Á Paris, Lucien, nommé maître de requêtes au Conseil d'État (merci papa !), est affecté au service du comte de Vaize dont il va devenir le secrétaire (général s’entend). La charge de travail est importante mais cela ne l’empêche pas, sur les conseils de son père, de fréquenter l’Opéra (et ses demoiselles) lorsque les 23 heures sonnent. Chargé d'accomplir des tâches de basse police notamment à l'occasion de campagnes électorales en province (un des « bienfaits » du suffrage censitaire de l’époque), d'abord à Blois où il sera pris à partie par des manifestants (qui le voient comme espion du ministre), puis dans le Calvados. Il échouera, ce qui lui vaudra un retour à Paris par la petite porte, même si « gagner » les élections relevait d’une mission impossible vu les obstacles rencontrés. Il rêve encore, par moments, à la dame de Nancy, qu'il espère revoir et elle aussi pense à lui.
Mais s’il a « perdu » les élections, ce n’est pas le cas de son père qui, en guise de nouvelle distraction, a été élu député de l'Aveyron. Peu à peu, il réussit à rassembler autour de sa personne une bonne vingtaine de députés qui constituent un groupe charnière à l'Assemblée : ils peuvent faire ou défaire les gouvernements. Sa position de parlementaire est renforcée par sa situation de banquier qui lui permet (avec le télégraphe), de donner au roi et à ses ministres des informations bien pratiques sur les opérations de bourse.
Cependant, cet homme ironique et fort drôle à écouter commettra une erreur en voulant assurer l’avenir de son fils. Il souhaite faire de M. Grandet le nouveau ministre de l’Intérieur en même temps que Lucien ferait la cour à sa femme (afin de le débarrasser des soupçons de saint simonisme, sécuriser sa place, etc.). L’affaire occupe Me Grandet et M. Leuwen, le mari n’ayant pas vraiment son mot à dire (et c’est peut-être mieux ainsi oserait-on ajouter). Lucien tombe, peu à peu, amoureux de cette jeune femme aussi quand son père lui apprend la vérité – en pensant bien faire. Lucien est meurtri : il ne sera donc jamais aimé pour lui-même ? On décidera toujours pour lui ? Le « pire » c’est que Me Grandet réalise qu’elle est tombée amoureuse de Lucien, presque sans le vouloir.

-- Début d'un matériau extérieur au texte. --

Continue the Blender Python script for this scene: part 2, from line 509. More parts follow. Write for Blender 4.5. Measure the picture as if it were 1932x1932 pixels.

Leur rencontre vers la fin de l’ouvrage est à cet égard un autre grand moment du livre : elle lui révèle ses sentiments, fond en larmes et s’évanouit dans le bureau de Lucien, au ministère, quand lui-même reste de glace et se demande à quoi rime toute cette comédie.
Il va alors quitter Paris mais revenir suite à la mort de son père, qui finira ruiné qui plus est. Lucien refuse de faire banqueroute et remboursera toutes les dettes de son père, ce qui le laissera, ainsi que sa mère, à la tête de maigres revenus mais suffisants pour vivre. Lucien décide alors d’embrasser une carrière diplomatique à Capel où il a été nommé secrétaire d’ambassade. Le roman s’arrête tandis que Lucien, sur la route vers sa nouvelle fonction, s’est arrêté deux jours près du lac de Genève pour visiter les lieux de La Nouvelle Héloïse.